The other part of political action is that you do not do it necessarily because you expect it to totally succeed any more than you play basketball in hopes of playing in the NBA. You do it out of commitment and faith. To believe in something is not enough; you need to act on it which is why the founders of some of the world’s religions were both thinkers and doers.
William Jennings Bryan, who is viewed as somewhat a kook today, is a great example. Many people in his own times also thought he was not merely a kook but dangerous. Yet Bryan championed several Constitutional amendments that became law including direct election of Senators, the income tax, and women suffrage. He ran for President three times on platforms that included one or more of those ideas and never won. Most of those causes did not enter the Constitution until after Bryan’s career was all but over.

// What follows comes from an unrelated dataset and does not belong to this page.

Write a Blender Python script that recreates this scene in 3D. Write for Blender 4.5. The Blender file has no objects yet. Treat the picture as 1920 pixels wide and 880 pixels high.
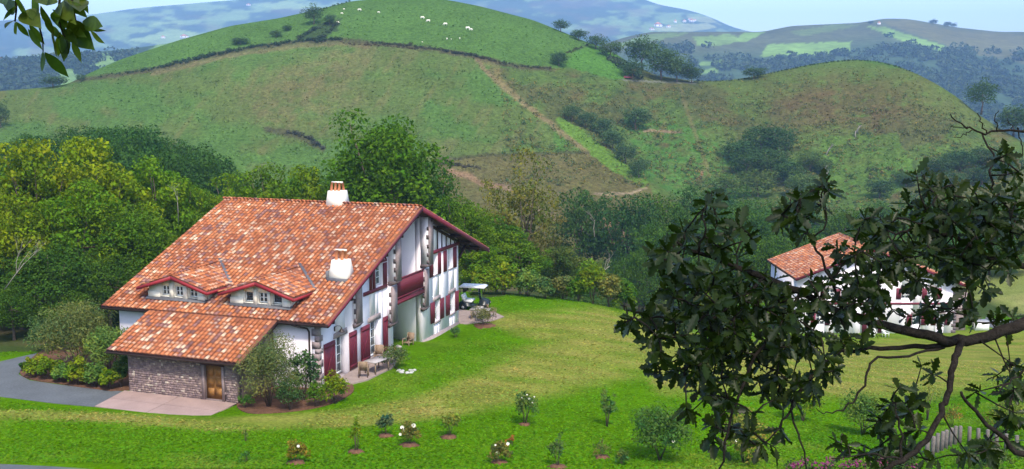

Would those causes have succeeded had he not supported them–of course–for all those causes were bigger than one man. But the real question is whether or not he helped them to succeed and there the answer has to be affirmative.
I know a lot about lost causes. My grandfather almost died for one, opposing the rise of Adolf Hitler and the Nazis as a German political leader. He then emigrated to this country and spent the rest of the 1930s trying to convince deaf Americans of Hitler’s madness. In 1943 he warned about what the Russians would do long before Churchill popularized the phrase the Iron Curtain. For that he was censured by other German exiles, warned by the State Department and seen as a potential subversive by the FBI.
I’ve worked for so many political campaigns and issues that I have begun to worry if I am a curse to them because a fair number of them met defeat. But as my friend in Alaska says, you just have to pick yourself up and keep walking or as my son often likes to say, better to walk than crawl on your knees.